Maybe I should stop waiting to meet this fictitious group of amazing women just sitting around waiting on me to show up.  My tribe doesn't have to come to me or make logistical sense or send me an invitation.  Maybe my tribe is who I gather together.



  1. #relatable Oh I can relate to this. I often joke and say "I have no life" but it is true. I'm 37 and have twin 1-yr-olds, a 3-yr-old, work full time, and crash into my bed at 8pm every night from exhaustion. My husband and I haven't gone on a date in forever, mainly b/c we are so tired that we can't stay awake past 8pm, knowing a baby will be waking at 5am the next day. I miss my old friends but I just don't feel the connection any more; we no longer have anything in common. This post gives me hope that some day, some way, I will be myself again and once again have a "life of my own". Thank you .

  2. This is my Monday, well this is my most days. I have been blessed to be a stay at home mom of 3 wonderful children. Staying at home was great in the beginning, besides, my husband wanted me home with them. Fast forward 14 years and all firsts are done, no one really needs me at school. I am lonely. Many days I sit at my computer in awe of the life some have created for themselves and think I should do that too...However, my circumstances are different. I have been looking for a part time job, but no one wants to hire a stay at home mom who was not at the top of her career game when she left. I did have a brief stint of working full time a couple of years ago, but my children suffered greatly and I was forced to quit. (We have no family where we live, my husband travels for a living and being different(a minority) in the affluent community we live in is not welcoming). So here I sit today, reading blogs, checking job posting sites for ANYTHING I may qualify for, dinner in the oven, my husband at the airport for his trip, my children at school and me alone in silence at my home. Tribe? Nope, they have either moved, gone back to work or we have fallen out of favor with one another because our children no longer interact....What do I plan to do about it? I'm not sure. I am praying a job is the answer. To get me out of the house and communicating with others a few times a week. I took up yoga as well, so we will see how that develops....Life is a journey, both good and bad. I am sure there is a reason for this, and I am comforted by the words of this too shall pass.

  3. Wonderful text, Julia! I also feel pretty lonely, especially after I left a group of friends that was not adding much in my life. Was it superficial? It was, but I feel a tremendous lack. And so far, almost 1 year later, I have not yet been able to replace them with other people with more content and commitment. But I will not give up, it is better to have few good friends than a lot of people you know who just do not connect with your innermost.

  4. This totally spoke to my heart! I loved a lot when I was younger and never really had an official "tribe" like I would have loved! My husband and I moved to Minnesota about 6 years ago and while I have some girlfriends- I wish I had found more of my "tribe"! Glad I'm not alone in this!

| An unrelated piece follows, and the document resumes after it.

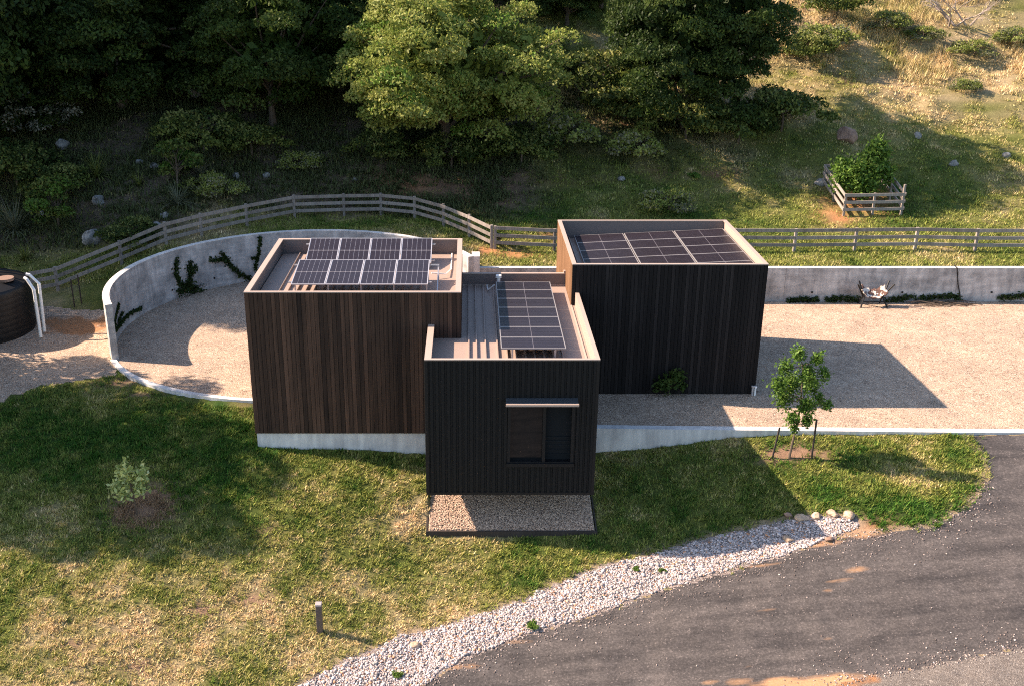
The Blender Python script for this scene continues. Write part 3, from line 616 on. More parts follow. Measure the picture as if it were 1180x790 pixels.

  5. Motherhood can be so isolating, especially when you're a stay at home. I really wish I had known this before I had kids, for some reason I guess I never thought I might be house bound thanks to baby and toddler schedules. I've finally over the past year really started to find my tribe, I do think as my kids grow older and their interests change my friends will come and go as they did when I was a child but I think I've got a few good close ones that I know will stick around. Making friends as an adult, even as a sahm is so much harder than college or work! I can remember some trips to playdates and the park feeling almost like a date, haha I hope she likes me and wants have wine with me sometime.

  6. You don't have to be a young mother to be lonely, Julia. I've been dealing with the same thoughts over the past few years since my husband took a government job in DC and we moved to Arlington, Va. My kids are grown, live 5-6 hours away, I'm not working (by choice) and there are many days when I long for a best friend to go to lunch with. I am like one person who commented and you as well, I think. I don't mesh with just anyone, like a lot of people I know, who go to all kinds of functions, get along with everyone and are always invited out. I am the type who meets one wonderful person every 10-15 years who meets my needs and shares my loves. We stay in touch as one of us moves away, which is good, but I miss my lunch partner. Keep looking, find an outlet where you'll meet like-minded people, volunteer. You're a wonderful woman, a great mom and that very special tribe is out there for you. You're particular about the ones who'll share your life and your little family. Nothing at all wrong with that.

  7. Your words have stayed with me since I read them yesterday. I think so many women can relate to you (including me). It's funny that you mentioned sex and the city because as I was reading this I thought it sounded like something Carrie Bradshaw would write. Thanks for sharing!

  8. So glad I saw this today. I feel like I'm consistently searching for my tribe. For years as a SAHM I've struggled with loneliness. Most of my girlfriends live 30 mins away and find it hard to get together. I would say that I've never had a best friend other than my husband. You know...someone who would just call to see how you are doing randomly and just gets you. I call my group of girlfriends my besties but it's like out of sight out of mind with them since I live in a different town. It's lonely and sad. I've been finding time to hang out with another local mom who seems to share the same interests in hopes to develop a closer bond and get rid of the loneliness feeling. Sometimes I blame myself for feeling this way but It' good to hear I'm not alone

  9. I love this post. I have been feeling exactly this way and have been down about it. So glad I'm not alone! I'm a SAHM and I'll be turning 50 in August (of course, I don't feel 50, I still feel like I'm 30 ish :). I have a 5 and 7 year old. We've moved to a different state since having kids. Before becoming a mom, I remember meeting up with friends for drinks or coffee. I would take the time to e-mail people a nice "letter" if we hadn't spoken in a while, and I'd make time to call them too. Now, with social media (I'm talking Facebook mostly), it feels like people have stopped writing, calling, e-mailing, and even making time to meet for coffee. I decided this year, I'm going to get out of the house more and make more of an effort to spend quality time with friends, old (most of my old friends live far away, but some are only and hour or two away) and new (this involves stepping out of my comfort zone, but it's ok). I just started going to a YMCA to work out 3x a week, and just getting out and being around people in our community, even if I don't know them, has helped. Also, I've noticed that I have missed the endorphins that exercise provides. It really does lift the spirit. So glad to know I'm not alone in this feeling, you've articulated it so well here Julia. Have a great weekend!

  10. um, i think i'm your tribe. especially after reading your post just now about self doubt...couldnt find your email but have lots more to say...just know that i hear ya.